We don't yet know of any moon in our solar system with moonlets or rings orbiting it, or indeed, don't know of any "double moon" although double asteroids are quite common.The nearest to this are Saturn's two co-orbital moons Epimetheus and Janus.

You might be interested in my article on this topic, which I wrote as New Horizons was approaching Pluto hence the title - to make it topical - but of course New Horizons didn't find any new moons.

Can Moons Have Moonlets? Or Rings? Moonlets Of Pluto's Moons?

  • $\begingroup$ I was reminded that these were actually confirmed last year by this comment. There was a patch of zodiacal light with a difference in polarization which stayed in the right place. See Part I (modeling), and Part II (observation). $\endgroup$
    – uhoh
    Commented Jul 21, 2019 at 16:00

We might count spacecraft sent to be deliberately captured into relatively stable lunar orbits. One such craft currently in such an orbit is Chandrayaan-2.

Aside from such cases, the Earth and Moon combined might capture objects into librations around the L$_4$ and L$_5$ Lagrange points, which may be regarded as simultaneously orbiting the Earth and Moon.

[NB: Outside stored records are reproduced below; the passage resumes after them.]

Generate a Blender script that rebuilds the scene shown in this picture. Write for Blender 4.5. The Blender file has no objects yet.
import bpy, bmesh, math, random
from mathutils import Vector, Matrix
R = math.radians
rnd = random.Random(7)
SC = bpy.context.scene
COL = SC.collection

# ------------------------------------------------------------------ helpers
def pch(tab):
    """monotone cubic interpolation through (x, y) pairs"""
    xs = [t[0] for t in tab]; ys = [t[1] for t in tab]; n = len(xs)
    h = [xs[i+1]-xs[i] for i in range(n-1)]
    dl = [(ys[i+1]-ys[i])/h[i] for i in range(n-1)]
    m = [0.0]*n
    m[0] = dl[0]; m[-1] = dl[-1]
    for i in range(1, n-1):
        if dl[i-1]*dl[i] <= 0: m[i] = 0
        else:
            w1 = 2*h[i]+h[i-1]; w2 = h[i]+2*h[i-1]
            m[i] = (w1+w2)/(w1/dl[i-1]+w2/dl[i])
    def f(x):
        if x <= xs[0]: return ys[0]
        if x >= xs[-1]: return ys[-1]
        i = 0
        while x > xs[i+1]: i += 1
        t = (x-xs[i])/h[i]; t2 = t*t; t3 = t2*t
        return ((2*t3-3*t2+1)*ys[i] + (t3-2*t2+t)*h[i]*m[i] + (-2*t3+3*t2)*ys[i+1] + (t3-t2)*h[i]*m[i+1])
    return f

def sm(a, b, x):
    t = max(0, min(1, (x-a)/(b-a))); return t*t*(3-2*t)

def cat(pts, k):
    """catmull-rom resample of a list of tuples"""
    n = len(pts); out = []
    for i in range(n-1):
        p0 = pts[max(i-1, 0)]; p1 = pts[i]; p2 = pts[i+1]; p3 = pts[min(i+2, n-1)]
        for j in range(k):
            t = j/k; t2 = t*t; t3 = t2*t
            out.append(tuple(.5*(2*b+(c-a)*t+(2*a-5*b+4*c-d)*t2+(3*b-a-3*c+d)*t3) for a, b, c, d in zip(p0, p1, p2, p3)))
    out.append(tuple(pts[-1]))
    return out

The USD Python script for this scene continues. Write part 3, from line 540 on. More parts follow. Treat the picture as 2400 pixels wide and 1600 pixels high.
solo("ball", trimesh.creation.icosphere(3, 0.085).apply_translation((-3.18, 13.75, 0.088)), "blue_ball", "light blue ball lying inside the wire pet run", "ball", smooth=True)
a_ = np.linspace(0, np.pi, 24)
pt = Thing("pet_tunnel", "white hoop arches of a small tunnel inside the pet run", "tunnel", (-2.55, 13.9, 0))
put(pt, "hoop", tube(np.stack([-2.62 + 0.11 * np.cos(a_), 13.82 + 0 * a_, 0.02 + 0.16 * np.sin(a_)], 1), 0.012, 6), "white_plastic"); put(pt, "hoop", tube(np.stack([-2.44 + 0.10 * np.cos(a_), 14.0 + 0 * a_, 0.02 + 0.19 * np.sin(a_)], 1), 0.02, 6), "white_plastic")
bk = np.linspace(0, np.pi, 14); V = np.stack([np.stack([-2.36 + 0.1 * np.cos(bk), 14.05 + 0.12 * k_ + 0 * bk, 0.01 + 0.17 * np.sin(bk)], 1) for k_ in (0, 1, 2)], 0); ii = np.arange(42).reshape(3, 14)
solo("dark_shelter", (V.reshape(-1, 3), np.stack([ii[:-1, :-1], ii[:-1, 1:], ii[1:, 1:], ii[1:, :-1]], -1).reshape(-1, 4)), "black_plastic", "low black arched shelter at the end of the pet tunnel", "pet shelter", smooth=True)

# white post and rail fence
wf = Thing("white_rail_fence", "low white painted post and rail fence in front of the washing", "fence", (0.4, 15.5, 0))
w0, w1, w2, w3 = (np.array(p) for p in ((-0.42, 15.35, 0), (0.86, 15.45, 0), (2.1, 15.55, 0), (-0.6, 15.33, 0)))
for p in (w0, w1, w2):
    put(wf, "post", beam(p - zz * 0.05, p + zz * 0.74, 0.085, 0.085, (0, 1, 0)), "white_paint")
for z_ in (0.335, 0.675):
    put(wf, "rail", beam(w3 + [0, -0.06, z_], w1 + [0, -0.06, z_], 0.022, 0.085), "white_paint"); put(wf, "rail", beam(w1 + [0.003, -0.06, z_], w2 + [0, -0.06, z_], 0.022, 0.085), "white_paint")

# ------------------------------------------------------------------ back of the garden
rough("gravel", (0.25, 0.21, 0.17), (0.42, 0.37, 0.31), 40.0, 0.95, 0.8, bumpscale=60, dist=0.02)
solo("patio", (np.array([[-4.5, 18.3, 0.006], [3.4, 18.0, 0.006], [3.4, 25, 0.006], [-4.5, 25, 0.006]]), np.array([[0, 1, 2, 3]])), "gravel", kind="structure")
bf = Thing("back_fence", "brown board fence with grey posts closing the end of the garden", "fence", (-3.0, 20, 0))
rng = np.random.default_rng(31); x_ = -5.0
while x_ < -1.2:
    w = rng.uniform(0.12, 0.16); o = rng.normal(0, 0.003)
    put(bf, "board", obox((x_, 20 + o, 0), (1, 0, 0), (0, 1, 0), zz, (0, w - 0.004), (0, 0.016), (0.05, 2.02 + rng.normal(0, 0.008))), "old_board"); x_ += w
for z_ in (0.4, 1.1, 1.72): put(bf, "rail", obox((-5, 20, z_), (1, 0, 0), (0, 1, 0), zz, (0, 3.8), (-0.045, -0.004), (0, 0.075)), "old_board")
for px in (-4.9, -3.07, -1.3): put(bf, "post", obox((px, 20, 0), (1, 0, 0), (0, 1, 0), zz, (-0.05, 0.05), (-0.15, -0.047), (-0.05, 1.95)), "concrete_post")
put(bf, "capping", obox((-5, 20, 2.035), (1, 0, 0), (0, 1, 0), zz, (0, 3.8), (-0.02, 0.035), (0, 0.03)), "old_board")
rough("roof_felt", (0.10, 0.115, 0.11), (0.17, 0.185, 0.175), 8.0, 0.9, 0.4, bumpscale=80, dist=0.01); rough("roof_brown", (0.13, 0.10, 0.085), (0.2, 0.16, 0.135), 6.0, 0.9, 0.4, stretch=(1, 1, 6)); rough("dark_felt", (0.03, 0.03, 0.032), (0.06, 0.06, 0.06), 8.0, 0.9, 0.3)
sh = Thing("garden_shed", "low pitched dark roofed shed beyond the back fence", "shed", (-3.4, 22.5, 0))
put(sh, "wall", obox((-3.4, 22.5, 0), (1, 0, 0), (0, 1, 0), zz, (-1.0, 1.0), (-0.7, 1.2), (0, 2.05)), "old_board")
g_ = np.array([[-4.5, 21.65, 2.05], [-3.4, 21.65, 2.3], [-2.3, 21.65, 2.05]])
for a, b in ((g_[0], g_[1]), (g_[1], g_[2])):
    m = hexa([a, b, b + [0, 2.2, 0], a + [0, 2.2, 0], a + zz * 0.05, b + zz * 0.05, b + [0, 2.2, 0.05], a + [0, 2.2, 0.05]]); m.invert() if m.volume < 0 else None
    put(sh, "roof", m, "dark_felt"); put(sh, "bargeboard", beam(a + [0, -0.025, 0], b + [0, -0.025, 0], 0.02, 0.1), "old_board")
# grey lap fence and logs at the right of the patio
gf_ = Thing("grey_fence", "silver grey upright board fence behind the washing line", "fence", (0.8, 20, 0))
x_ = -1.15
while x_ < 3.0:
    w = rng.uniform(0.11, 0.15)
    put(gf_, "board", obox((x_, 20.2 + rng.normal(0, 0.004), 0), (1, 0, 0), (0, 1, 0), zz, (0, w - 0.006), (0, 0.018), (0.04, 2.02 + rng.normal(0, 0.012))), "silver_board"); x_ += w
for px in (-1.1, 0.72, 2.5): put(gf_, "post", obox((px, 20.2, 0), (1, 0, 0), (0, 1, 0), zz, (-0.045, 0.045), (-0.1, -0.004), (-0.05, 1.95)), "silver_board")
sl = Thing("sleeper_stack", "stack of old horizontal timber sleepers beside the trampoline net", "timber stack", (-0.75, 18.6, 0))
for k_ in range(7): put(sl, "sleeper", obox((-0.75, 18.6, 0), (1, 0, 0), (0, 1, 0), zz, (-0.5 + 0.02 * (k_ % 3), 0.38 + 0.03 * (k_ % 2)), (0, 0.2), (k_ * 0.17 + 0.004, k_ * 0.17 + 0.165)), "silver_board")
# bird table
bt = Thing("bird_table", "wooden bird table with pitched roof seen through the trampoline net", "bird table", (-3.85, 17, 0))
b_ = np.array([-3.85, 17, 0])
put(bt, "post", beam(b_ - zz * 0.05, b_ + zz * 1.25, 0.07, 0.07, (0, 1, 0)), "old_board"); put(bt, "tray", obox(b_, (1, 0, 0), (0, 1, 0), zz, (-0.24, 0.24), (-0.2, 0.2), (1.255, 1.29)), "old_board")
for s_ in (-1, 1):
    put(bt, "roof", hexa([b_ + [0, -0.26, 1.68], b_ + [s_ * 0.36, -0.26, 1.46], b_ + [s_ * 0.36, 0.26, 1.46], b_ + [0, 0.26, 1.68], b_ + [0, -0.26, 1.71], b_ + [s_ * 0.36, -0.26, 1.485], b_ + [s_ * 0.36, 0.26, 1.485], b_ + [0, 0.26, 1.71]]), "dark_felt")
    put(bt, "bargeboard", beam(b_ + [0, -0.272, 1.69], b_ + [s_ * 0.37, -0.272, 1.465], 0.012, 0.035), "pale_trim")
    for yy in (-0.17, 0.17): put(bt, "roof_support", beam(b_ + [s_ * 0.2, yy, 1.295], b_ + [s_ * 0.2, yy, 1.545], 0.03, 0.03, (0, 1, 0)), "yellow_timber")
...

The Kordylewski clouds have been controversial, but polarimetric measurements have indicated their existence at both of these Lagrange points[1,2,3].

The Saturnian moons Tethys and Dione are known to have co-orbiting moons at their stable Lagrange points with Saturn.


  1. Slíz-Balogh, Judit; Barta, András; Horváth, Gábor (11 November 2018). "Celestial mechanics and polarization optics of the Kordylewski dust cloud in the Earth–Moon Lagrange point L5 – I. Three-dimensional celestial mechanical modelling of dust cloud formation". Monthly Notices of the Royal Astronomical Society. 480 (4): 5550–5559. arXiv:1910.07466. Bibcode:2018MNRAS.480.5550S. doi:10.1093/mnras/sty2049. S2CID 125609141.

  2. Slíz-Balogh, Judit; Barta, András; Horváth, Gábor (1 January 2019). "Celestial mechanics and polarization optics of the Kordylewski dust cloud in the Earth–Moon Lagrange point L5 – Part II. Imaging polarimetric observation: new evidence for the existence of Kordylewski dust cloud". Monthly Notices of the Royal Astronomical Society. 482 (1): 762–770. arXiv:1910.07471. Bibcode:2019MNRAS.482..762S. doi:10.1093/mnras/sty2630.

  3. Judit Slíz-Balogh, Attila Mádai, Pál Sári, András Barta, Gábor Horváth (February 2023). "First polarimetric evidence of the existence of the Kordylewski Dust Cloud at the L4 Lagrange point of the Earth–Moon system". Monthly Notices of the Royal Astronomical Society, 518(4), 5236–5241. https://doi.org/10.1093/mnras/stac3429


At the moment the Earth's moon currently does not have any natural satellites. Although it is possible for the moon to capture an object, the proximity of the moon to Earth makes it unlikely that an orbit would be stable. Perhaps this is the reason no natural satellites currently orbiting the moon.